***** Given material
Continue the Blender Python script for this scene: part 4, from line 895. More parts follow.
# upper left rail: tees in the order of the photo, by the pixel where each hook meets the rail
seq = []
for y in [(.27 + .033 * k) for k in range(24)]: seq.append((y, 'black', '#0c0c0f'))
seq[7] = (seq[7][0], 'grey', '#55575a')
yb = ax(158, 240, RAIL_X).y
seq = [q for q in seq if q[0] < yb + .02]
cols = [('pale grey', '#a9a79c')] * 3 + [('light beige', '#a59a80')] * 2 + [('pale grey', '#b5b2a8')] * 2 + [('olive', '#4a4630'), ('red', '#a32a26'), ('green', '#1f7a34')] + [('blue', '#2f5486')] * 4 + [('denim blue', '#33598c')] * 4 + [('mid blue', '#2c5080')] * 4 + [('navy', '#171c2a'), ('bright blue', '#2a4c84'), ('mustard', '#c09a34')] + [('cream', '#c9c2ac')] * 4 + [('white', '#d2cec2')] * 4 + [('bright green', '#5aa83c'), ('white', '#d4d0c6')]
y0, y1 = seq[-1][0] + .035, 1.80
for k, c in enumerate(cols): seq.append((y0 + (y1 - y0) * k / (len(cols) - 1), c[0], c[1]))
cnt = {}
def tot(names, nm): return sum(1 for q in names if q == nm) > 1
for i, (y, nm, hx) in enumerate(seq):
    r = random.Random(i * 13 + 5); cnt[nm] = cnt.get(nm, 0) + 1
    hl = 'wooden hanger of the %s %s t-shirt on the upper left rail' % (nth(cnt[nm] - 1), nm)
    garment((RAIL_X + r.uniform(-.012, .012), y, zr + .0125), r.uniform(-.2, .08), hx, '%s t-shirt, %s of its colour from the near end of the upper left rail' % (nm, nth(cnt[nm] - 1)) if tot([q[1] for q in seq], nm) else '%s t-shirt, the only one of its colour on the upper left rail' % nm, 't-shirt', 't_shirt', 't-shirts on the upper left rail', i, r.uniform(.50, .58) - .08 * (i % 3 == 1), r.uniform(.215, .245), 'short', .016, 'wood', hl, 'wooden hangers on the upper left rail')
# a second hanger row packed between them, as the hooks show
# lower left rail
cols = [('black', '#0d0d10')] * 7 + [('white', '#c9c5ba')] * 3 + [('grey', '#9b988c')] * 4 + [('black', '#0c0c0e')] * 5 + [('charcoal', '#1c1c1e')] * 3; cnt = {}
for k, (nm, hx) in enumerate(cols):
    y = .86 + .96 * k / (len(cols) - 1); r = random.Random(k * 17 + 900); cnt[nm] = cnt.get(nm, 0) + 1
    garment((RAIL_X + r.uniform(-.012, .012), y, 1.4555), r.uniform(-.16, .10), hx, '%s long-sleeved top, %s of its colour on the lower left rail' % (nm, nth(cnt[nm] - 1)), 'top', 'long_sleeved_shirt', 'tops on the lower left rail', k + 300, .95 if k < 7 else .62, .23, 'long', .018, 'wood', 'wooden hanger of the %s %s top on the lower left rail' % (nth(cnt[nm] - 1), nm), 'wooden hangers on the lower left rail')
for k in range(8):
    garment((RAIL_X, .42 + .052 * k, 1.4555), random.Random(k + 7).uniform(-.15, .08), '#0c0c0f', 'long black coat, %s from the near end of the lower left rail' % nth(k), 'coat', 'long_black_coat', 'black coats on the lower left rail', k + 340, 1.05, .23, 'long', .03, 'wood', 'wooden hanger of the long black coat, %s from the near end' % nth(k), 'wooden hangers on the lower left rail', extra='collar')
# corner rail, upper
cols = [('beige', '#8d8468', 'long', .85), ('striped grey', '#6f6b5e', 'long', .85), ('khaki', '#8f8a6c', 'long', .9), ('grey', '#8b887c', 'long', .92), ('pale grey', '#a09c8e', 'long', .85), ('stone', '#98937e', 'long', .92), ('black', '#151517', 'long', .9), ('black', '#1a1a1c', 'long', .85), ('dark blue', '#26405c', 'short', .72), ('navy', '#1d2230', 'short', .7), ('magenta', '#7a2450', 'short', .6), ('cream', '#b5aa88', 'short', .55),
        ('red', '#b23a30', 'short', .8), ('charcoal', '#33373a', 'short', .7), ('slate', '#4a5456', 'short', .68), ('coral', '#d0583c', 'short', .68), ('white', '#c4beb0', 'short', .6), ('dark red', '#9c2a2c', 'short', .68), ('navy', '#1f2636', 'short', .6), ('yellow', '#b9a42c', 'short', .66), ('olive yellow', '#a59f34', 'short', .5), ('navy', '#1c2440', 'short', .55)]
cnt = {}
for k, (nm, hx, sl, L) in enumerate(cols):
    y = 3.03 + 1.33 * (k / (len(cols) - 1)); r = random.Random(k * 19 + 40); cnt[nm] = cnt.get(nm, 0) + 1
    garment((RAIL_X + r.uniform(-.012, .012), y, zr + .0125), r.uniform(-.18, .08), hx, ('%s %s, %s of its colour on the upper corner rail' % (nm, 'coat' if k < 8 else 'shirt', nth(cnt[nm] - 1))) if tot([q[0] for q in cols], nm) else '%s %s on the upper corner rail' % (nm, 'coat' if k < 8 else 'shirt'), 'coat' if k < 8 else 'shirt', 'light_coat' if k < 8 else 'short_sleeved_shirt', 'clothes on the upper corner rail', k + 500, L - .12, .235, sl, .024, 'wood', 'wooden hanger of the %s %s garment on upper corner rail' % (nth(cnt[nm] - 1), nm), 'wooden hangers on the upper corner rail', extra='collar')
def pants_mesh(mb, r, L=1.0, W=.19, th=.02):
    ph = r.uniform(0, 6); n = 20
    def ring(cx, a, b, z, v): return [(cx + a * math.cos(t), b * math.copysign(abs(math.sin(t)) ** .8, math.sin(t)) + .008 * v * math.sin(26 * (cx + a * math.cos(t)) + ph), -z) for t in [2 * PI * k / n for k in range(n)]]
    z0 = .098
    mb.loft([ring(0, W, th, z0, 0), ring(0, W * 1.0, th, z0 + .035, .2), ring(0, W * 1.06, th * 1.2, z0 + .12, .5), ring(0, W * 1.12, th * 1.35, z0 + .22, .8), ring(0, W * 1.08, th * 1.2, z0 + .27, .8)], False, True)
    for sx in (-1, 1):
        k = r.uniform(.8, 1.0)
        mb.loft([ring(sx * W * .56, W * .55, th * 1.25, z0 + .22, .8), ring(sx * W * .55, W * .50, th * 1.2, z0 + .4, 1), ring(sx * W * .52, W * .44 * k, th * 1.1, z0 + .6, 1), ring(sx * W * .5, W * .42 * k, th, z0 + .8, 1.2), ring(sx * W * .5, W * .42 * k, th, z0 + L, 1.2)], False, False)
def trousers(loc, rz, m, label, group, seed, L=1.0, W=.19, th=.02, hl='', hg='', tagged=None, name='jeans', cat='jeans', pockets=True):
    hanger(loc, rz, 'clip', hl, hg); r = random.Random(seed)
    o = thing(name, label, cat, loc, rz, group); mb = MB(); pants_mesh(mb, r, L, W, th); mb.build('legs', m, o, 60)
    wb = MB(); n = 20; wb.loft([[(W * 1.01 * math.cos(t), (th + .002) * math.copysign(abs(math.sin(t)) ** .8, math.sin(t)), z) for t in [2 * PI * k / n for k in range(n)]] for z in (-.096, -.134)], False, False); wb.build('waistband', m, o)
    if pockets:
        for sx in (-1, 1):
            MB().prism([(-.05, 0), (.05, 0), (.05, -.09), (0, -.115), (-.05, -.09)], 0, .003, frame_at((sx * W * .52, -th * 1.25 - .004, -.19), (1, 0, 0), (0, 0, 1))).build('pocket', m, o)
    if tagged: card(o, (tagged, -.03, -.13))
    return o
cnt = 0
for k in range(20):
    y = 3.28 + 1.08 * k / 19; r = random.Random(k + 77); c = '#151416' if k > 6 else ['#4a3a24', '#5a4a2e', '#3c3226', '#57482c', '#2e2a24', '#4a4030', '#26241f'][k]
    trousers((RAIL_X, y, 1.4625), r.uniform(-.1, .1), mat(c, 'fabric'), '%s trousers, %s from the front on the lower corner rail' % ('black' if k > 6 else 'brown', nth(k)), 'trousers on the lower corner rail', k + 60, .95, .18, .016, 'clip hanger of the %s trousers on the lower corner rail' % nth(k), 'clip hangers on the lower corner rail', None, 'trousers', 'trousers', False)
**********
▶ Requirements
Give the count of lines holding the word "from" and nothing more.

▶ Task output
4